>>

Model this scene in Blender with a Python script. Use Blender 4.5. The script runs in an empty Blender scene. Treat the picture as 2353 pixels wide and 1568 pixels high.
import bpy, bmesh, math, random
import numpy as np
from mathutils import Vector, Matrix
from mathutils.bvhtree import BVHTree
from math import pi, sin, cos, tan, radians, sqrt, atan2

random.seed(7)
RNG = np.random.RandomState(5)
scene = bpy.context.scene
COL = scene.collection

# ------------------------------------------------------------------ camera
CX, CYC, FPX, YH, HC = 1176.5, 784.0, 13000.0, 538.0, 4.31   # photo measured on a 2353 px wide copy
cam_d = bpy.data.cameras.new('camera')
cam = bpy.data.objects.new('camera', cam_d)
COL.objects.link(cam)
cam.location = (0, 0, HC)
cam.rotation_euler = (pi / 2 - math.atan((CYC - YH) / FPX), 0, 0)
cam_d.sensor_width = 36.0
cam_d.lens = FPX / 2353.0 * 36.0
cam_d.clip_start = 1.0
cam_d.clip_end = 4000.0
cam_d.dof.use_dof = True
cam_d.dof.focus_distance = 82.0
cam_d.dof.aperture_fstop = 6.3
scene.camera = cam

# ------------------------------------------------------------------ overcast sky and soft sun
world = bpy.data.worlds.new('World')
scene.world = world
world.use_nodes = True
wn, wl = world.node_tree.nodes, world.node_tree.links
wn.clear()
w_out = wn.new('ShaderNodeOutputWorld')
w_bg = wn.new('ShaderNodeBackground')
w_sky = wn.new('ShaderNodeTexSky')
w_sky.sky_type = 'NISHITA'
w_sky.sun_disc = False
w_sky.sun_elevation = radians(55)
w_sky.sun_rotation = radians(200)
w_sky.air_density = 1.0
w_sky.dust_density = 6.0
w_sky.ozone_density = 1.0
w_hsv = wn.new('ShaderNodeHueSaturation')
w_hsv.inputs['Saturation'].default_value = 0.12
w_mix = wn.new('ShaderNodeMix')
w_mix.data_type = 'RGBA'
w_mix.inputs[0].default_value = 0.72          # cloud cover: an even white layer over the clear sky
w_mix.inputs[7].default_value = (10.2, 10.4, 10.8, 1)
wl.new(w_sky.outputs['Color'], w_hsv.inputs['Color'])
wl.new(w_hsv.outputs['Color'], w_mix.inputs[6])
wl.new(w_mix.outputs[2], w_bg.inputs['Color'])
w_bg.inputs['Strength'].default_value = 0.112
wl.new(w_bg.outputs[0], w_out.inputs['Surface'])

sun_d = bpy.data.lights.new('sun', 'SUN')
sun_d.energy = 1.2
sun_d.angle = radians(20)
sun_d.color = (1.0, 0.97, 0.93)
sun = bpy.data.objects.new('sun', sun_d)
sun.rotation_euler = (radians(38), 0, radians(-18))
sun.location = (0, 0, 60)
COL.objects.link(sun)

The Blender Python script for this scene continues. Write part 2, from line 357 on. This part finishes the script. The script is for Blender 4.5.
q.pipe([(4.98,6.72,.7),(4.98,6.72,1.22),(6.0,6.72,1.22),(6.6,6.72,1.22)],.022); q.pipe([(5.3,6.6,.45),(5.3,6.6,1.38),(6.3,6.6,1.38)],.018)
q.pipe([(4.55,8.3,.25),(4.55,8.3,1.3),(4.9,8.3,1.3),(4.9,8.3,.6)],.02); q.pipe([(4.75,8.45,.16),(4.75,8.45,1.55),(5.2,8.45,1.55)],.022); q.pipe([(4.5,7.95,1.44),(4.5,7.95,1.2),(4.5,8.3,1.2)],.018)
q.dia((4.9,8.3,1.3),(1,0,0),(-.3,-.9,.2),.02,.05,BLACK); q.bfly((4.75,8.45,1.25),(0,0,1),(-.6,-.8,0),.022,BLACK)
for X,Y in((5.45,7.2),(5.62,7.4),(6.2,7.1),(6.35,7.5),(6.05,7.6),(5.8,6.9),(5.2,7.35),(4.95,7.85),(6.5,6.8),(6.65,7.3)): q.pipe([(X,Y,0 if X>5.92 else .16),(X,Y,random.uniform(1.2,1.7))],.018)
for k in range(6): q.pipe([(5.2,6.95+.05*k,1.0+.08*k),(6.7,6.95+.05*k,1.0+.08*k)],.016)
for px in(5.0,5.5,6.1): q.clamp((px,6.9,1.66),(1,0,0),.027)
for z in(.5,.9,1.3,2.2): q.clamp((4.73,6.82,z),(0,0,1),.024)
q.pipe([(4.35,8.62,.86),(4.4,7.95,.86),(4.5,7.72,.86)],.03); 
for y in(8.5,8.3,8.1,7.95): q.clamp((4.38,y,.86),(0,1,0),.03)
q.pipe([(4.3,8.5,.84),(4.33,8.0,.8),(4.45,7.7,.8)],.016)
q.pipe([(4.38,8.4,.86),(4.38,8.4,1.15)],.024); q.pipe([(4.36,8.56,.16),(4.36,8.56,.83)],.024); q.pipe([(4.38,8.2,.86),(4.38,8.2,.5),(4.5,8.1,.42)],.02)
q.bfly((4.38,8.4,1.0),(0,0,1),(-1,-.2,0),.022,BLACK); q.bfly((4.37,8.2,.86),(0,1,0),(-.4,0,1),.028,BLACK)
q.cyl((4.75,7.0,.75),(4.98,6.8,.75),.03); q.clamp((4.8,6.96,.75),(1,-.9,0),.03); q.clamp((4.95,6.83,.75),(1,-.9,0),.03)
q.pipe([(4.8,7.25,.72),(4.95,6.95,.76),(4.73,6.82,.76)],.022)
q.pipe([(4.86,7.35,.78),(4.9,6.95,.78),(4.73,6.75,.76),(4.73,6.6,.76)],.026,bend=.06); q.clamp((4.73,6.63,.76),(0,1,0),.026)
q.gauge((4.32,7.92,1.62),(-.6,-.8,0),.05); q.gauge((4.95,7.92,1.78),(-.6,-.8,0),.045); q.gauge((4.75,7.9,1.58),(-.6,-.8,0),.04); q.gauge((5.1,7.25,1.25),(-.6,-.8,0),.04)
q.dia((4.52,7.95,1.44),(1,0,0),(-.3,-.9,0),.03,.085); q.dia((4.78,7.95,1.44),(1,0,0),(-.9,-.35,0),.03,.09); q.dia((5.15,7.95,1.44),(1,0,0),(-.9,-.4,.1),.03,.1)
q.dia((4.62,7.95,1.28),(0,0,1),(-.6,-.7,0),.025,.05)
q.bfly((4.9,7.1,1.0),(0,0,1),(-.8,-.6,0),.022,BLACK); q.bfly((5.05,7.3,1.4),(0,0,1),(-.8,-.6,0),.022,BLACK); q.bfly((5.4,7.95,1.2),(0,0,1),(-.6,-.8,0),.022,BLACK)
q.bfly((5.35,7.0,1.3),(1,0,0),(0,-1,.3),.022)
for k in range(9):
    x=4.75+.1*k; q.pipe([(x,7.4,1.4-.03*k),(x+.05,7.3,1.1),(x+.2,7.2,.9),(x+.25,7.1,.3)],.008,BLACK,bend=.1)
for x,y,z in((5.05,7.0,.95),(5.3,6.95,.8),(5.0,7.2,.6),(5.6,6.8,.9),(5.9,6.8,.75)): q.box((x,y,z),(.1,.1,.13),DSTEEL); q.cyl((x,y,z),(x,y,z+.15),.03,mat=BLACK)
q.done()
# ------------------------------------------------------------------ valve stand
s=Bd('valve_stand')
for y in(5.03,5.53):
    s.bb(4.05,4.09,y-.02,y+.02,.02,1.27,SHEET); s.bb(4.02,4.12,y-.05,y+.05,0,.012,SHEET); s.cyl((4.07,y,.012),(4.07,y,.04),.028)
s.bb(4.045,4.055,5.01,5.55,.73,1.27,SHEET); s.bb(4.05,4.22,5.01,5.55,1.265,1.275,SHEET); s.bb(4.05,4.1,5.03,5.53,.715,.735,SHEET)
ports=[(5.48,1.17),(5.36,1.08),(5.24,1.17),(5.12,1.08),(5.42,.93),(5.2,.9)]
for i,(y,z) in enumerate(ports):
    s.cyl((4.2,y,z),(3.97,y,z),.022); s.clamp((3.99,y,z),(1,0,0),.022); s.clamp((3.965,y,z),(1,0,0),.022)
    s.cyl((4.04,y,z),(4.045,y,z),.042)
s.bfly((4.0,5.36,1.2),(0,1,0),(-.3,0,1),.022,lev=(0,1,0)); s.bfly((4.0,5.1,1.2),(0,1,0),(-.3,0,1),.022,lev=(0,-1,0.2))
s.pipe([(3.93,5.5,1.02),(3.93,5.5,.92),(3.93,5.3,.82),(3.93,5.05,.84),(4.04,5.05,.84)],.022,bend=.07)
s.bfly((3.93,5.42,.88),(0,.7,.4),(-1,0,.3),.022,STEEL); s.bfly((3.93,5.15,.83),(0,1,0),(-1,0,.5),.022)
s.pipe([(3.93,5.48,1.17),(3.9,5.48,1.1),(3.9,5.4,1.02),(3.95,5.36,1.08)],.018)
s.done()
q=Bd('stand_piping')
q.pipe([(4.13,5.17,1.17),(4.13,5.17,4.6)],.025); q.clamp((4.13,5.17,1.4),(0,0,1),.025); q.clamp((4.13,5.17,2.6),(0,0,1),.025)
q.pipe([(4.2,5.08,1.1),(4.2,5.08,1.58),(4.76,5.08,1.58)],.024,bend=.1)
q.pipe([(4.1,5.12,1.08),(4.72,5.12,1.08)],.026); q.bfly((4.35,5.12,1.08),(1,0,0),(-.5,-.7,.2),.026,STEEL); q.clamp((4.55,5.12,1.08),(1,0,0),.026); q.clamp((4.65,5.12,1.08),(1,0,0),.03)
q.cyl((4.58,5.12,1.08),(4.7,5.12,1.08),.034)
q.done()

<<

• [What to work on] Print the records above verbatim from their first line to the line containing "scene.camera = cam", both included, and stop there.

• [Answer to the problem]
Model this scene in Blender with a Python script. Use Blender 4.5. The script runs in an empty Blender scene. Treat the picture as 2353 pixels wide and 1568 pixels high.
import bpy, bmesh, math, random
import numpy as np
from mathutils import Vector, Matrix
from mathutils.bvhtree import BVHTree
from math import pi, sin, cos, tan, radians, sqrt, atan2

random.seed(7)
RNG = np.random.RandomState(5)
scene = bpy.context.scene
COL = scene.collection

# ------------------------------------------------------------------ camera
CX, CYC, FPX, YH, HC = 1176.5, 784.0, 13000.0, 538.0, 4.31   # photo measured on a 2353 px wide copy
cam_d = bpy.data.cameras.new('camera')
cam = bpy.data.objects.new('camera', cam_d)
COL.objects.link(cam)
cam.location = (0, 0, HC)
cam.rotation_euler = (pi / 2 - math.atan((CYC - YH) / FPX), 0, 0)
cam_d.sensor_width = 36.0
cam_d.lens = FPX / 2353.0 * 36.0
cam_d.clip_start = 1.0
cam_d.clip_end = 4000.0
cam_d.dof.use_dof = True
cam_d.dof.focus_distance = 82.0
cam_d.dof.aperture_fstop = 6.3
scene.camera = cam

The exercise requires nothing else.